Despite much controversy about ethanol in the recent food vs. fuel debate, the corn-based alternative fuel won't vanish from America's energy consciousness anytime soon, said a University of Nebraska-Lincoln agricultural economist Tuesday in Grand Island.
And continued public concern about climate change will make ethanol -- whether it's made from corn, corn stover or switchgrass-- viable for years to come, said Richard Perrin, who spoke at a program sponsored by the Grand Island Area Chamber of Commerce's Ag Committee at College Park.
UNL ag economist Bruce Johnson also spoke on agricultural land prices at the Ag Forum.
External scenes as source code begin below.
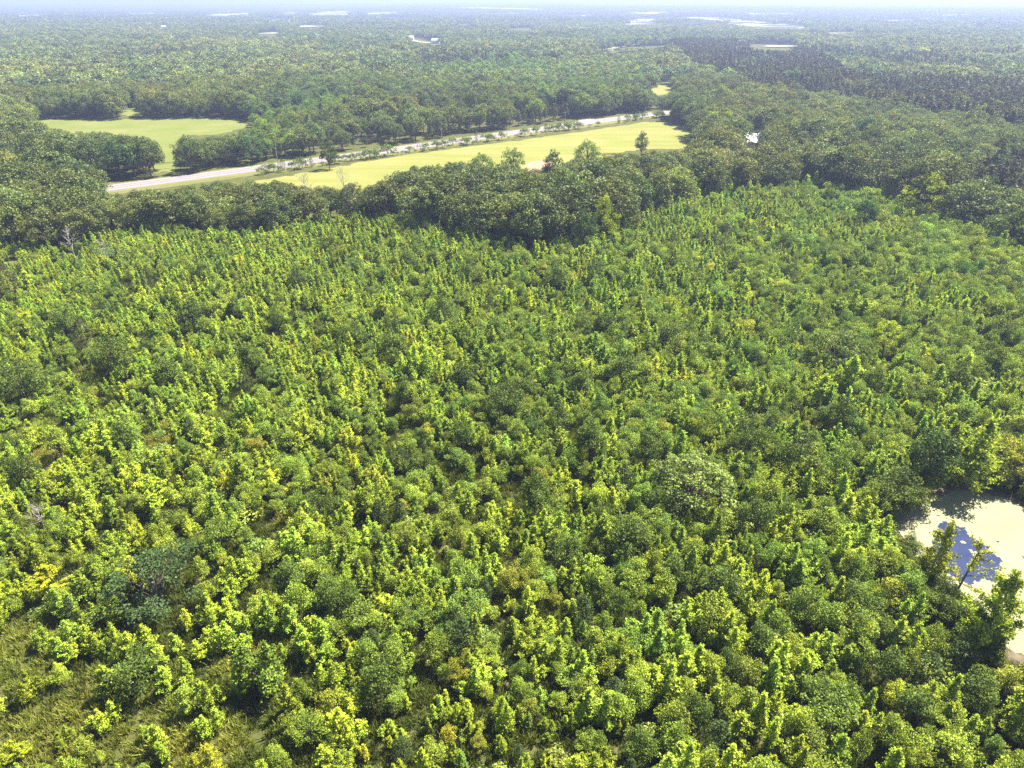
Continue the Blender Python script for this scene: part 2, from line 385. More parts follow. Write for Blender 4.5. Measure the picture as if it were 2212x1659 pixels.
# pond
PG = [G2(*q) for q in POND]; HG = [G2(*q) for q in HOLE]
flat('pond', rag(PG, 0.4, 5), M['water'], 0.03, kind='structure')
pc = Vector((sum(p[0] for p in PG) / len(PG), sum(p[1] for p in PG) / len(PG)))
bm_ = MB(); pr = rag(PG, 0.3, 5); n = len(pr)
ring = []
for k, (s_, z_) in enumerate(((0.985, 0.0), (1.03, 0.28), (1.09, 0.34), (1.17, 0.002))):
    ring.append([(pc.x + (q.x - pc.x) * s_ + random.uniform(-.15, .15), pc.y + (q.y - pc.y) * s_ + random.uniform(-.15, .15), z_) for q in pr])
vs = sum(ring, []); fs = []
for r in range(3):
    for k in range(n): fs.append((r * n + k, r * n + (k + 1) % n, (r + 1) * n + (k + 1) % n, (r + 1) * n + k))
obj('pond_bank', mesh_np('pond_bank', vs, fs, [M['bank']]), kind='structure')
cell = 0.22
xs = np.arange(min(p[0] for p in PG), max(p[0] for p in PG), cell); ys = np.arange(min(p[1] for p in PG), max(p[1] for p in PG), cell)
X, Y = np.meshgrid(xs, ys, indexing='ij')
wx = X + (vnoise(X, Y, 2.0, 8) - .5) * 2.6 + (vnoise(X, Y, .6, 18) - .5) * 1.3; wy = Y + (vnoise(X, Y, 1.7, 9) - .5) * 2.6 + (vnoise(X, Y, .55, 19) - .5) * 1.3
hole = inpoly(wx, wy, HG)
edge = inpoly(X + (vnoise(X, Y, 3.3, 12) - .5) * 6, Y + (vnoise(X, Y, 3.1, 13) - .5) * 6, HG)
pads = (vnoise(X, Y, 0.7, 20) > 0.74)
fleck = (vnoise(X, Y, 0.7, 21) > 0.95) & (vnoise(X, Y, 6, 22) > 0.45)
ins = inpoly(X, Y, PG) & (~hole | (pads & edge & (vnoise(X, Y, 4, 30) > .45))) & ~fleck
I, J = np.nonzero(ins)
q = np.stack([xs[I], ys[J]], -1)
cs = np.array([[0, 0], [1, 0], [1, 1], [0, 1]]) * cell
VV = (q[:, None, :] + cs[None]).reshape(-1, 2)
VV = np.concatenate([VV, np.full((len(VV), 1), 0.045)], 1)
# shared jitter keeps the sheet closed while the rim is uneven
VV[:, 0] += (vnoise(VV[:, 0], VV[:, 1], 0.31, 40) - .5) * 0.16; VV[:, 1] += (vnoise(VV[:, 0], VV[:, 1], 0.29, 41) - .5) * 0.16
FF = np.arange(len(VV)).reshape(-1, 4)
dw = obj('duckweed', mesh_np('duckweed', VV, FF, [M['weed']]), kind='stuff'); dw['label'] = 'pale yellow-green duckweed covering most of the pond'

# ------------------------------------------------------------------ tree prototypes
def leaves(P, size, up=0.35, out=None, aspect=0.75, tone=None, bend=0):
    """one quad per point, random facing biased up / outward"""
    n = len(P)
    nrm = rng.normal(size=(n, 3)); nrm /= np.linalg.norm(nrm, axis=1, keepdims=True)
    nrm[:, 2] += up * 1.8
    if out is not None: nrm += out * 0.5
    nrm /= np.linalg.norm(nrm, axis=1, keepdims=True) + 1e-9
    a = np.cross(nrm, rng.normal(size=(n, 3))); a /= np.linalg.norm(a, axis=1, keepdims=True) + 1e-9
    b = np.cross(nrm, a)
    s = (size * rng.uniform(0.6, 1.35, n))[:, None] * 0.5
    V = np.stack([P - a * s, P - b * s * aspect * 0.9 + a * s * 0.1, P + a * s, P + b * s * aspect], 1).reshape(-1, 3)
    Fq = np.arange(4 * n).reshape(-1, 4)
    t = np.clip(rng.normal(0.48, 0.20, n) + (0 if tone is None else tone), 0, 1)
    return V, Fq, t
def dirs(n, zmin=-1.0, zmax=1.0):
    z = rng.uniform(zmin, zmax, n); a = rng.uniform(0, 2 * np.pi, n); r = np.sqrt(np.maximum(0, 1 - z * z))
    return np.stack([r * np.cos(a), r * np.sin(a), z], -1)
def clump_pts(c, rad, n, flat_=0.8):
    """points on the outer part of a rough ball"""
    d = dirs(n, -0.55, 1.0); rr = rad * rng.uniform(0.62, 1.08, n)[:, None]
    P = c + d * rr * np.array([1, 1, flat_]); return P, d
def branch_tubes(mb, base, tips, r0, n=5):
    for t in tips:
        t = Vector(t); b = Vector((base[0], base[1], min(max(base[2], 0.1), t.z * 0.72)))
        b.z = base[2] + (t.z - base[2]) * random.uniform(0.15, 0.55)
        mid = b.lerp(t, 0.5) + Vector((0, 0, (t - b).length * 0.06))
        mb.tube([b, mid, t], [r0, r0 * 0.6, r0 * 0.2], 4)
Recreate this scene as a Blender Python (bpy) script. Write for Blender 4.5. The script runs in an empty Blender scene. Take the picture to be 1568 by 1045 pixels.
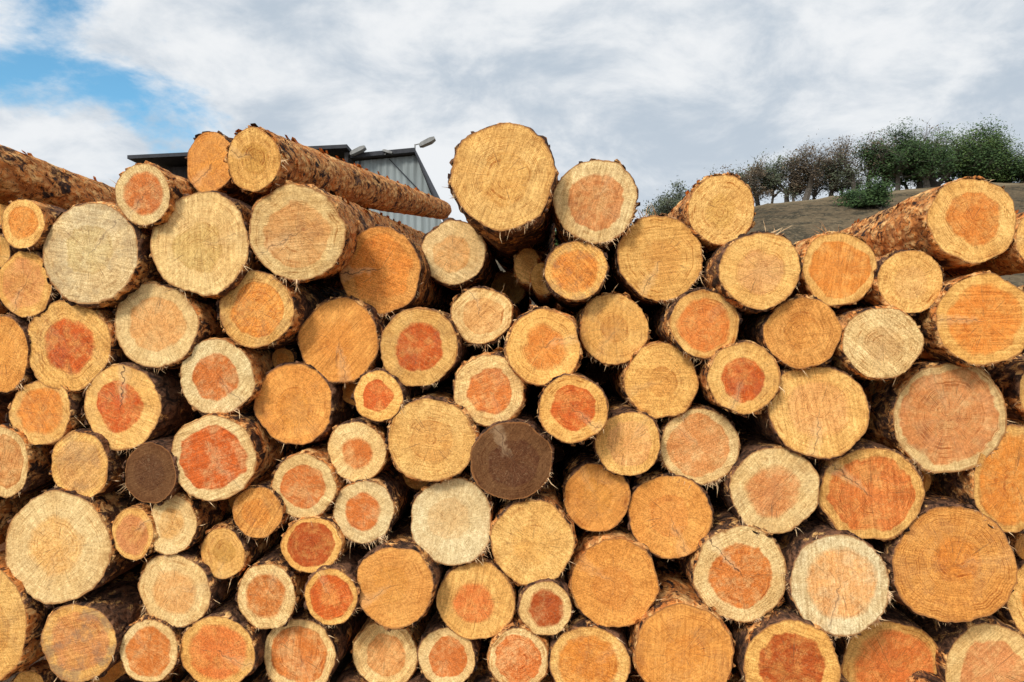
import bpy, math, random
from mathutils import Vector, noise, Matrix
scene = bpy.context.scene
random.seed(7)
S = 4.2/1568.0      # metres per survey unit on the front face of the stack
DIST = 3.05
EYE = 1.6

def srgb(r,g,b,f=1.0):
    def c(x):
        x/=255.0
        return x/12.92 if x<=0.04045 else ((x+0.055)/1.055)**2.4
    return (min(.9,c(r)*f),min(.9,c(g)*f),min(.9,c(b)*f),1.0)

# ---------------------------------------------------------------- node helper
class NT:
    def __init__(s, tree): s.t=tree; s.n=tree.nodes; s.l=tree.links
    def node(s,typ,**kw):
        nd=s.n.new(typ)
        for k,v in kw.items(): setattr(nd,k,v)
        return nd
    def put(s,sock,v):
        if v is None: return
        if isinstance(v,bpy.types.NodeSocket): s.l.new(v,sock)
        else:
            try: sock.default_value=v
            except Exception:
                sock.default_value=tuple(v)[:3]
    def m(s,op,a,b=None,c=None,clamp=False):
        nd=s.node('ShaderNodeMath',operation=op,use_clamp=clamp)
        s.put(nd.inputs[0],a); s.put(nd.inputs[1],b); s.put(nd.inputs[2],c)
        return nd.outputs[0]
    def vm(s,op,a,b=None,scale=None):
        nd=s.node('ShaderNodeVectorMath',operation=op)
        s.put(nd.inputs[0],a); s.put(nd.inputs[1],b)
        if scale is not None: s.put(nd.inputs['Scale'],scale)
        return nd.outputs['Value'] if op in('LENGTH','DOT_PRODUCT') else nd.outputs[0]
    def comb(s,x,y,z):
        nd=s.node('ShaderNodeCombineXYZ'); s.put(nd.inputs[0],x); s.put(nd.inputs[1],y); s.put(nd.inputs[2],z); return nd.outputs[0]
    def sep(s,v):
        nd=s.node('ShaderNodeSeparateXYZ'); s.put(nd.inputs[0],v); return nd.outputs
    def noise(s,vec,scale,detail=3,rough=0.55,dist=0.0):
        nd=s.node('ShaderNodeTexNoise'); s.put(nd.inputs['Vector'],vec); s.put(nd.inputs['Scale'],scale)
        nd.inputs['Detail'].default_value=detail; nd.inputs['Roughness'].default_value=rough; nd.inputs['Distortion'].default_value=dist
        return nd.outputs[0]
    def vor(s,vec,scale,feature='F1'):
        nd=s.node('ShaderNodeTexVoronoi',feature=feature); s.put(nd.inputs['Vector'],vec); s.put(nd.inputs['Scale'],scale); return nd.outputs[0]
    def ss(s,v,a,b,lo=0.0,hi=1.0):
        nd=s.node('ShaderNodeMapRange',interpolation_type='SMOOTHSTEP'); s.put(nd.inputs[0],v); s.put(nd.inputs[1],a); s.put(nd.inputs[2],b)
        nd.inputs[3].default_value=lo; nd.inputs[4].default_value=hi; return nd.outputs[0]
    def mix(s,f,a,b,blend='MIX'):
        nd=s.node('ShaderNodeMix',data_type='RGBA',blend_type=blend)
        s.put(nd.inputs[0],f); s.put(nd.inputs[6],a); s.put(nd.inputs[7],b); return nd.outputs[2]
    def attr(s,name): 
        return s.node('ShaderNodeAttribute',attribute_name=name)
    def bump(s,h,strength,dist):
        nd=s.node('ShaderNodeBump'); s.put(nd.inputs['Height'],h); nd.inputs['Strength'].default_value=strength; nd.inputs['Distance'].default_value=dist
        return nd.outputs[0]

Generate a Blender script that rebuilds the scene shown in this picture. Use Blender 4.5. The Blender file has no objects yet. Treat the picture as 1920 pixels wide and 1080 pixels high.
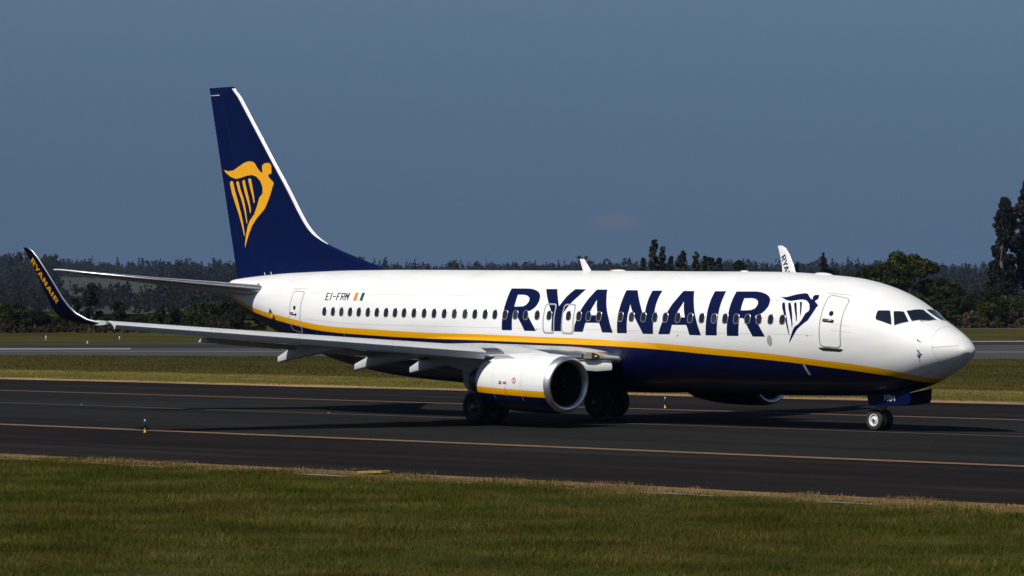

"Concerns about the environment and climate change will open up new opportunities for new kinds of products and new kinds of enterprises for farmers and ethanol plants in Nebraska," Perrin said.
On Tuesday, results of a new Nebraska rural poll was released showing 53 percent of poll respondents agreed or strongly agreed that global climate change requires immediate action by the government, while 21 percent disagreed or strongly disagreed.
Perrin said there are a number of ways that agriculture can sequester carbon and there are a number of ways that agriculture can substitute renewable fuels for fossil-based fuels.
"There's currently a bit of an opportunity for earning money and reducing carbon emissions, but there's going to be a lot more opportunities in the future," he said.
Perrin said those carbon offset credits farmers earn from sequestering land will grow to as much as $20 to $30 per ton compared to the $2 or $3 farmers receive now in the future as climate change begins having more and more an impact on human society.
Recently, increased corn-based ethanol production has been under fire from critics in the livestock and grocery businesses for increased feed and food prices.
An attempt by the livestock and grocery industries to scale back the federally imposed ethanol mandate was rebuked by the Environmental Protection Agency earlier this month.
Perrin, in May, wrote a paper that ethanol's increasing demand for corn is responsible for about 1.2 percent of the increase in U.S. food prices during the last two years, In poorer parts of the world, however, ethanol's impact on food prices contributes to as much as 15 percent of rising prices.
His report found that ethanol was responsible for about 40 percent of the increase in grain prices, but those higher grain prices only contributed about 3 percent to the increase in U.S. food prices and that 40 percent of 3 percent comes to about 1.2 percent.
"The main driver for higher food prices is something other than ethanol," Perrin said.
Ethanol defenders point to soaring oil prices as the primary culprit for higher food prices.
Panic over widespread flooding in the nation's Corn Belt earlier in the growing season shot corn prices up to more than $7 per bushel.
But earlier this month the U.S. Department of Agriculture reported that the flood damage was not as extensive was once believed and farmers are estimated to harvest the nation's second largest corn crop this fall.
Tuesday's cash corn price at the Aurora Coop elevator was $5.56 per bushel.
"The reason why corn prices have come down is that people are a little bit more relaxed about the grain supply as it's stronger than what people anticipated it might be," Perrin said.
He said earlier this year there was an atmosphere of "hysteria" about the viability of grain supplies.
Before the spring flooding in the Corn Belt, the U.S. Department of Agriculture initially estimated that this year's corn crop was going to be lower than last year's record crop, but that figure was eventually revised upward.
"People underestimated the resilience of the agriculture system," Perrin said. "As we have seen in the past, and you're seeing it now, when you get a price increase, you get substantial increases in production."
And when compared to oil prices, Perrin said grain prices are a "lot more reasonable."
"When we had $150-a-barrel oil, ethanol plants could afford to pay higher prices for corn," he said.
Oil prices have now declined about $35 per barrel and corn prices have also declined.
"I think the market is easing back to what is more of a sustainable price over the next two or three years," Perrin said.
To illustrate his point that grain prices have little to do with food prices, Perrin said even as gas and grain prices have eased back from market highs earlier this year, food prices are still on the rise and he doesn't expect them to go down.
"Food prices are expected to continue to go up," he said.